Compare solution totals and search times with my results of circa 1995 here.

Results
Type 6a total 80 time 16ms
Type 7a total 72 time 0ms
Type 7b total 72 time 47ms
Type 8a total 112 time 15ms
Type 8b total 112 time 313ms
Type 9a total 3014 time 78ms
Type 9b total 1676 time 2469ms
Type 10a total 10882 time 515ms
Type 10b total 115552 time 18797ms
Type 11a total 53528 time 4547ms
Type 11b total 75940 time 160750ms
Type 12a total 396930 time 28500ms
Type 12b total 826112 time 983579ms
Type 12c total 560348 time 410656ms
Type 12d total 496336 time 395203ms
Type 13a total 2434692 time 241687ms
Type 13b total 3044940 time 14056563ms
Type 13c total 3510442 time 7758438ms
Type 12a total 396930/0 time 300235ms
Type 12b total 826112/0 time 2017593ms
Type 12c total 560348/0 time 4825485ms

// other algorithm
Type 10a total 10882/0 time 4313ms
Type 10b total 115552/0 time 19171ms
Type 11a total 53528/0 time 31032ms
Type 11b total 75940/0 time 162062ms
Type 12a total 396930/0 time 172938ms
Type 12b total 826112/0 time 1227078ms

This descriptive text appeared two-thirds of the way through the program listing in ScanStar.java.
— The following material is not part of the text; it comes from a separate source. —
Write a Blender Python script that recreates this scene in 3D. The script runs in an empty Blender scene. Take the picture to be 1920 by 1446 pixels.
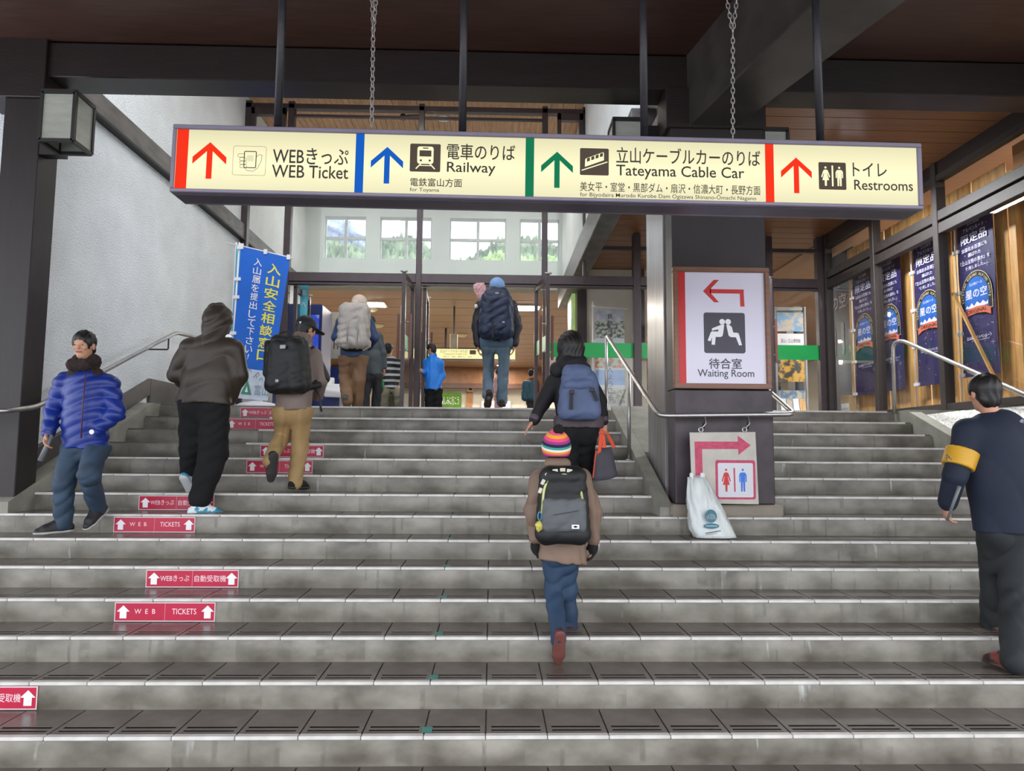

// This block of code is used for enumerating and counting solutions.
// scanall: top level function
// toploop: recursive function for first few points
// scanloop: main recursive function
// init: initialisation helper
// unlink, relink, setminmax: helpers for toploop
// Definitions:
// Rows, outside and valley points are numbered 0..n-1
// Valley point 0 lies between outside points 0 and 1.
// Row i contains outside point i and outside point i + m_delta
// Row i contains valley point i + 1 amd valley point i + m_delta - 1
// The algorithm proceeds as follows.
// 'init' sets up double linked list of available values. Value zero is
// left out since it is always used early on. Totals for each row are also
// initialised to the required row sum.
// 'toploop' sets up outside points 0..delta-1 inclusive and valley points
// 0..delta-2 inclusive. With delta == 2 that's a total of 3 points.
// Two scenarious are run: Either the zero value is a valley point or it
// is an outside point. For the first case, toploop puts the zero point in
// valley point 0, and flanks it with outside point 0 more than outside
// point 1. In the other case, the zero point is put on outside point 0 and
// then valley point n-1 is assigned only values more than valley point 0.
// The main loop is scanloop which processes two points at a time.
// Rows are processed in reverse order starting with row n-1.
// At each step two of the four points are already known and so it enough
// to assign all possible values to one and calculate the other.
// Once all but delta valley points and delta-1 outside points have been
// assigned, scanloop calculates the remainder.